Later, they reposted Kirk’s famous “Hate speech does not exist legally in America” quote, calling it a message directly for Bondi.

Matt Walsh also piled on: “There is no law against saying hateful things, and there shouldn’t be.”
The blowback hit Bondi hard, especially coming from the same conservative influencers who have long railed against the left for condemning “hate speech.”
And the irony? She made the comments while chatting with Katie Miller—wife of Stephen Miller, the architect of Trump’s toughest immigration and speech policies.
The backlash didn’t stop Bondi from doubling down. In a follow-up post on X, she tried to reframe her stance—linking “hate speech” directly to threats and violence.
“Hate speech that crosses the line into threats of violence is NOT protected by the First Amendment. It’s a crime,” she wrote. “For far too long, we’ve watched the radical left normalize threats, call for assassinations, and cheer on political violence. That era is over.”
She added: “You cannot call for someone’s murder. You cannot swat a Member of Congress. You cannot dox a conservative family and think it will be brushed off as ‘free speech.’”
Yet for MAGA, hate speech is apparently part of their world—and they’re quick to defend it.

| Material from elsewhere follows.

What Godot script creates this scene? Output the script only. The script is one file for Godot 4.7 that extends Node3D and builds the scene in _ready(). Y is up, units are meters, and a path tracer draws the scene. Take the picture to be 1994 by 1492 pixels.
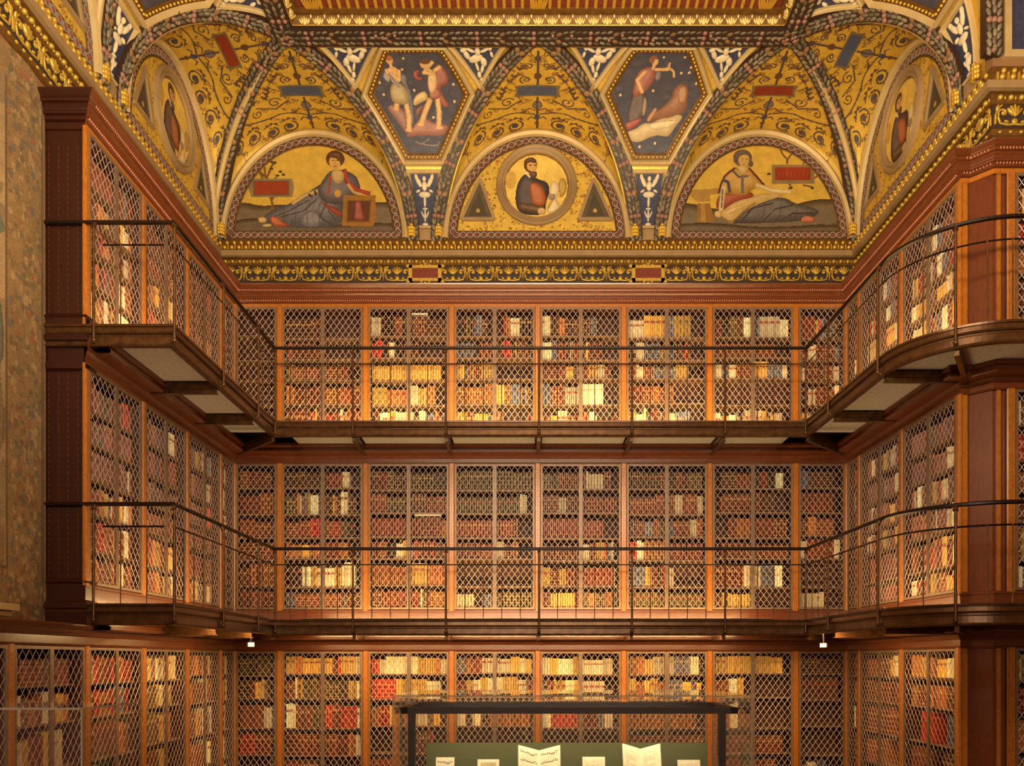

Meanwhile, the broader free-speech debate continues to rage. Charlie Kirk’s murder on September 10 at Utah Valley University sent shockwaves through the right, with some in Trump’s orbit calling it an act of left-wing terror, even as authorities have yet to release a motive.
Since the killing, universities and public employees have faced probes or firings over posts mocking Kirk, raising alarms among civil liberties groups who fear a chilling effect on political speech.